Exports should help do at least some of the work of soaking up the excess supply. As of Monday, NGI’s LNG Insight showed total deliveries to U.S. LNG export terminals reaching 9.28 million Dth/d. Volumes have topped the 9 million Dth/d mark each day since Jan. 27.

The recent start of commercial service for Freeport LNG’s Train 2 has been “standalone bullish” for Houston Ship Channel (HSC) prices, according to RBN Energy LLC analyst Jason Ferguson. However, “new Permian supply into the coastal markets of Texas has more than met that rising demand and kept prices under pressure.”

“Back in 2018, HSC basis was trading at a consistent premium to Henry Hub as supply from the nearby Eagle Ford Shale slumped, demand from Mexico was rising and power demand for gas was increasing due to coal plant retirements,” Ferguson wrote in a recent blog. “2018 also pre-dated any of the major interstate pipeline flow reversals from Louisiana and any expansion of intrastate pipeline capacity from the Permian to the Gulf Coast.

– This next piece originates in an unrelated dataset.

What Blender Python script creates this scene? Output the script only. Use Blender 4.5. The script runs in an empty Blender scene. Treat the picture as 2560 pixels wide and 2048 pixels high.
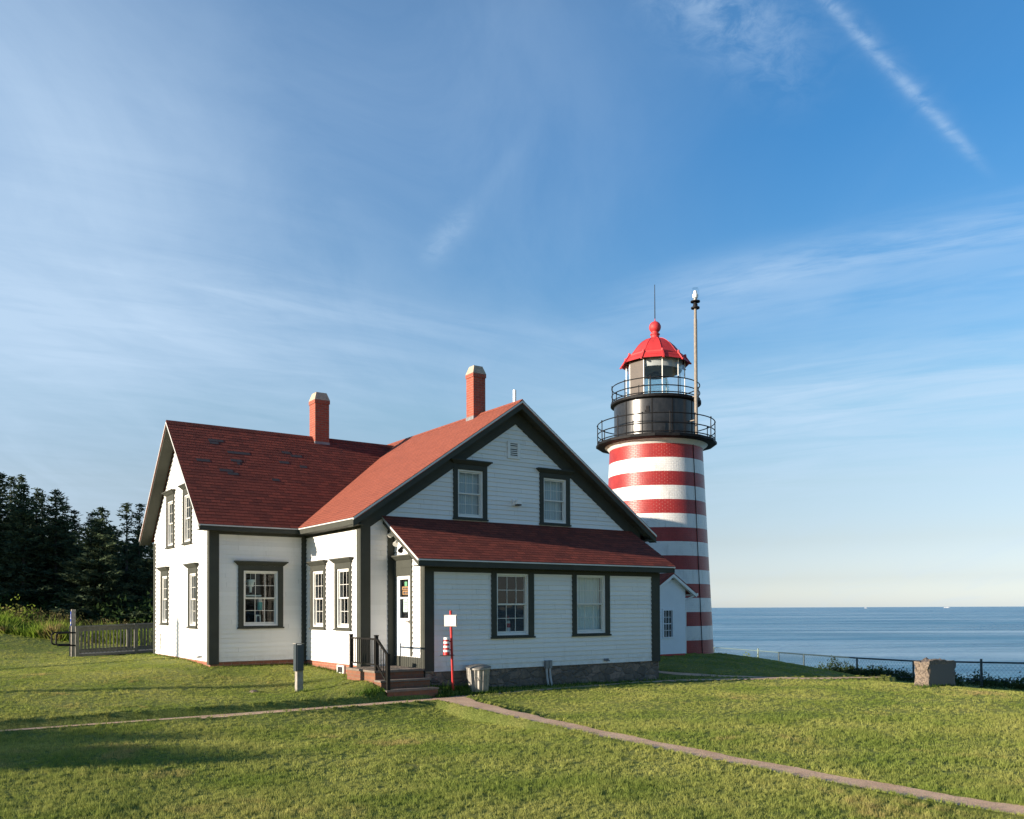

“However, in 2019 HSC basis reversed course and began pricing well under Henry Hub…The initial price weakness at HSC was largely driven by a timing mismatch between the pipeline reversals meant to supply the new LNG export terminals in Texas and the actual completion of LNG export capacity there.”

This included a ramp up in flows into the HSC area on the Gulf South Pipeline in the spring of 2019 meant to supply the Freeport terminal, the analyst said.

“While Freeport has since ramped up its LNG export capacity,” Kinder Morgan Inc.’s 2 Bcf/d Gulf Coast Express pipeline has ramped up volumes flowing to the Texas Gulf Coast out of the Permian Basin over the same period, meaning “supply there has continued to outpace demand.”

Elsewhere on the exports front, Genscape Inc. said U.S. pipeline exports to Mexico declined over the weekend, but the firm is looking for volumes to increase later this week.

“Exports fell to as low as 5.14 Bcf/d this weekend and are only up to 5.23 Bcf/d for today,” Genscape senior natural gas analyst Rick Margolin said. “Volumes are low due to the weekend, mild weather and today being Constitution Day, a national banking holiday. The bulk of the drops has been on South Texas pipes, though volumes out of West Texas, Arizona and California are also down.

“The conclusion of” Monday’s holiday “should compel volumes to climb back into the 5.5 Bcf/d range for the rest of the week. Volumes could move higher next week as a warm front moves across the country, potentially generating cooling loads.”

Points throughout East and South Texas traded at a slight discount to Henry Hub in February bidweek. The S. TX Regional Avg. fell 25.5 cents to $1.790, while the E. TX. Regional Avg. sank 20.0 cents to $1.780.

Prices in West Texas came under more pronounced downward pressure as signs of congestion have continued in the producing region early in 2020. Waha tumbled 81.0 cents to average just 28.0 cents in February bidweek.